A direção de Angelina Jolie, entretanto, explica bastante essas escolhas narrativas. Se na estreia dela em “Na Terra de Amor e Ódio” havia uma tentativa de mesclar um melodrama amoroso com as atrocidades vistas na guerra, a esposa de Brad Pitt se entrega aos exageros em “Invencível”. Desde a trilha sonora de Alexandre Desplat feita para chorar em tons açucarados passando até a utilização de frases de efeito para realçar determinada passagem (“um instante de dor vale mais que uma vida de glórias”) passando por cenas dignas dos dramalhões de novelas das 9 como o policial que deu uma bronca ao escutar a prova de Zamperinni na rádio ou o abraço dos irmãos na estação de trem, não há espaço para sutileza no projeto. Para piorar, a montagem consegue ser um verdadeiro desastre ao não encaixar os flashbacks com os momentos da guerra, gerando uma sensação de confusão temporal com os acontecimentos ocorridos durante o conflito. Isso para não falar na vergonhosa passagem de tempo copiada de “Forrest Gump” da adolescência para a fase adulta e da tentativa de esconder o modesto oitavo lugar do protagonista na prova olímpica com uma narração feita como se ele tivesse ganhado uma medalha.
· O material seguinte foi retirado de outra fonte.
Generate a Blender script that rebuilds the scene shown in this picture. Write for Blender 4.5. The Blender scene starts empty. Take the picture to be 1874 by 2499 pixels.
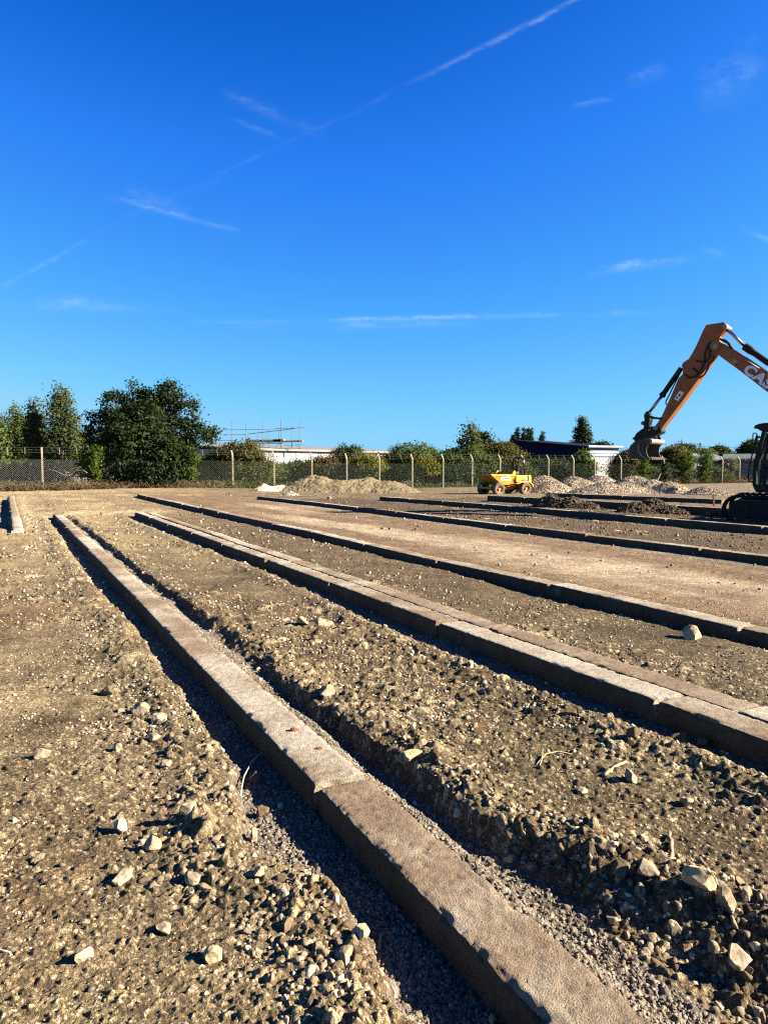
import bpy, math, random
import numpy as np
from mathutils import Vector, Matrix, Euler

SC = bpy.context.scene
COL = SC.collection
random.seed(7)
R = math.radians

# ------------------------------------------------------------------ camera
H = 1.65                      # eye height above the nearest dirt
F = 1811.0                    # focal length in pixels of a 1874 x 2499 frame
CX, CY, HOR = 937.0, 1249.5, 1135.0
PITCH = math.atan((CY - HOR) / F)
cam = bpy.data.cameras.new('camera')
cam.sensor_fit = 'VERTICAL'
cam.sensor_height = 36.0
cam.sensor_width = 27.0
cam.lens = 36.0 * F / 2499.0
cam.clip_start = 0.05
cam.clip_end = 6000
camo = bpy.data.objects.new('camera', cam)
COL.objects.link(camo)
camo.location = (0, 0, H)
camo.rotation_euler = (R(90) - PITCH, 0, 0)
SC.camera = camo
SC.cycles.use_denoising = False      # the grit of the ground must stay crisp
SC.cycles.filter_width = 1.2

# ------------------------------------------------------------------ light
SUN_EL = R(26.0)
SUN_DIR = Vector((1.0, -0.10, 0.0)).normalized() * math.cos(SUN_EL) + Vector((0, 0, math.sin(SUN_EL)))
SC.view_settings.view_transform = 'Standard'
SC.view_settings.look = 'None'
EXPO = 2.4
SC.view_settings.exposure = EXPO
SC.view_settings.gamma = 1.0
SC.view_settings.use_curve_mapping = False
sun = bpy.data.lights.new('sun', 'SUN')
sun.energy = 5.0
sun.angle = R(0.5)
sun.color = (1.0, 0.875, 0.69)
suno = bpy.data.objects.new('sun', sun)
COL.objects.link(suno)
suno.rotation_euler = SUN_DIR.to_track_quat('Z', 'Y').to_euler()
suno.location = (20, -5, 30)

def ray(px, py):
    u = (px - CX) / F
    v = (CY - py) / F
    return Vector((u, math.cos(PITCH) + v * math.sin(PITCH), -math.sin(PITCH) + v * math.cos(PITCH)))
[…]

Exceto pelo esforço de Jack O’Connell em se entregar fisicamente para o papel, “Invencível” é uma profusão de erros que irrita por ser incapaz de tratar o espectador como um sujeito pensante. Ao querer trazer Louis Zamperini como um herói sem defeitos, Angelina Jolie esquece de ainda se tratar de uma figura com possibilidades de ter acessos de raiva ou tratar mal alguém como todos nós.

Trabalhar esses aspectos não diminui a grandeza de ninguém; pelo contrário, ressalta muito mais o caráter e as qualidades de uma pessoa pelo retrato mais próximo da realidade. Algo que “Invencível” passa longe, MUITO longe.